This month, Gastro Obscura is sharing the recipes and stories behind amazing holiday dishes and drinks in an ongoing series, Home-Cooked Holidays.

Winter’s the time for hot toddies and eggnog, or any cocktail that combines fistfuls of spices with warm sweetness. But when it comes to sweetness, spice, and sheer boozy firepower, boilo has them all beat.

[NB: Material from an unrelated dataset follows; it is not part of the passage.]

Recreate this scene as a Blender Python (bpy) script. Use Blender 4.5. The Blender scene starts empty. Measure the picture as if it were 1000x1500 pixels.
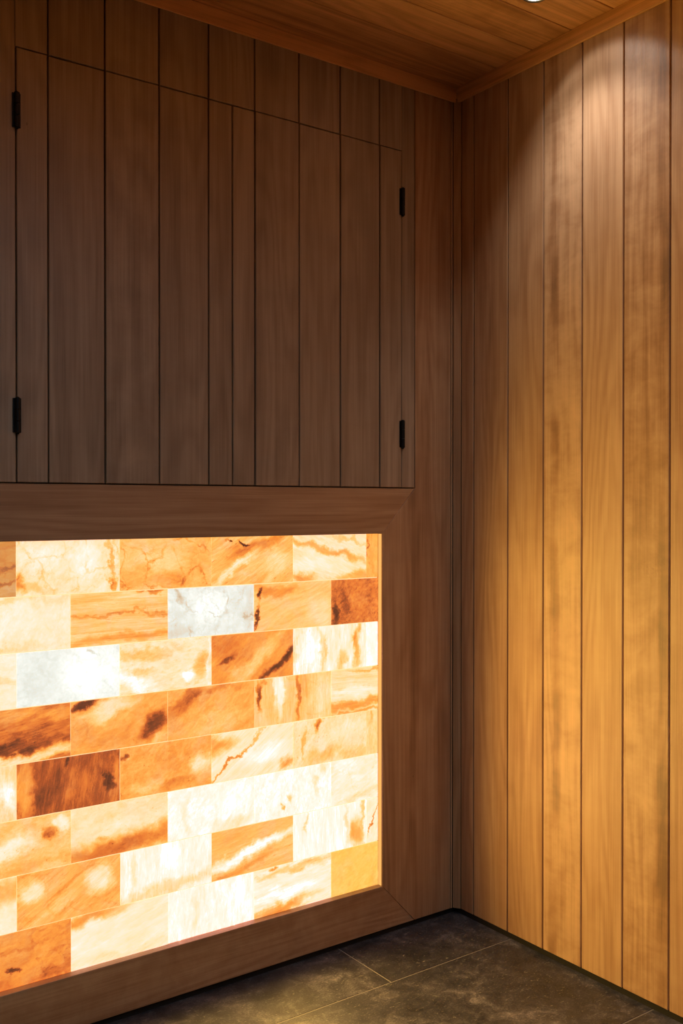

You can be forgiven for not knowing about boilo. Outside of Pennsylvania, this warm drink, sipped by the shot, is rarely seen, and its main ingredient, Four Queens whiskey, is practically impossible to source over the state border. But for many residents of Pennsylvania coal country, the drink is an indispensable winter treat that began as a favorite of the area’s hardy miners. Today, it endures as a cold-weather cocktail and an unlikely soother of colds and the flu. However, due to its main ingredient, 101-proof whiskey, boilo needs to be treated with wary respect, whether drinking it by the glass or heating it on the stove.

Often stirred up for a Christmas party or a firefighter’s fundraiser, the basic elements of boilo are sliced oranges and lemons, squeezed and cooked in water or ginger ale, along with pounds of honey, spices, and the occasional handful of raisins. The mixture is brought to a boil (one folk etymology claims that the name comes from “boil over,” which is very easy for a foamy, sugary pot of honey and sugar water to do), and then the heat is lowered to let the spices and citrus peels infuse the brew. Only after the mixture is removed from the heat and strained is the whiskey added, since legends tell of boilo explosions from fire meeting a dribble of flammable Four Queens whiskey.

A riff on an Eastern European spirit, boilo is rooted deep in Pennsylvania coal country.
A riff on an Eastern European spirit, boilo is rooted deep in Pennsylvania coal country.

While boilo’s range is firmly in coal country, its origins lie over the Atlantic. Lithuanian immigrants coming to work in Pennsylvania’s anthracite coal mines brought their krupnikas honey liqueur with them. Krupnikas does share some similarities with its coal-country cousin, such as its spice-and-honey flavoring and the fact that it’s often whipped up at home for special occasions. But stateside, boilo-makers often use the drink as a canvas for creativity. Additions from mint to cranberries are fair game, though purists often butt heads over what constitutes authentic boilo.

Four Queens whiskey, though, has long been crowned as the boilo go-to. Originally produced in Philadelphia in the first half of the 20th century, the label is now owned by Laird & Company, a New Jersey-based distiller. Thomas Alberico, vice president of sales and marketing at Laird, calls himself the company’s “official-unofficial boilo expert.” According to him, Four Queens wouldn’t have lasted into the 21st century, were it not for boilo. Cheap, strong, and local, it became the liquor of choice for “the economical fireman, coal-worker, or homemaker who decided to make boilo,” he says. Overall, the company doesn’t sell very many cases of it yearly. But he doesn’t see it going anywhere soon. “If they ever got rid of it, there’d be a revolt in northeastern Pennsylvania where all the boilo-lovers live,” he chortles.

Boilo, which is often stored and delivered to loved ones in mason jars, is not a drink to make in small doses (though it’s probably better to drink it that way). So if you do want to make a winter warmer worthy of a hardworking coal miner, boil up this big batch of boilo and sip it all season.

Citrus and spice make the boilo taste nice.
Citrus and spice make the boilo taste nice.


Boilo

Adapted from The Patriot-News


Yields three 16-ounce mason jars of boilo, plus some extra.

3 oranges
2 lemons
2 cups honey
2 cups water
¼ cup raisins
2 cinnamon sticks
½ teaspoon caraway seeds
½ teaspoon whole cloves
½ teaspoon whole allspice berries
½ teaspoon whole black peppercorns
1 750-milliliter bottle Four Queens whiskey, if available. If not, substitute a blended whiskey of your choice.

1. Wash the oranges and lemons and halve them, leaving the peels on. Squeeze their juice into a large stovetop pot. Then, add the citrus halves to the pot, as well as the rest of the ingredients, except for the whiskey.

2. Bring the mixture to a boil, stirring to dissolve the honey. Then, lower the heat, cover, and simmer gently for 40 minutes. Too much heat will cause the boilo to foam and, you guessed it, boil over.

3. After 40 minutes, remove the boilo from the heat, and strain the mixture into a large heat-safe container, discarding the spices and citrus halves. Then, stir in the whiskey. Serve the boilo hot or warm in shot glasses. Pour any extra into mason jars and refrigerate.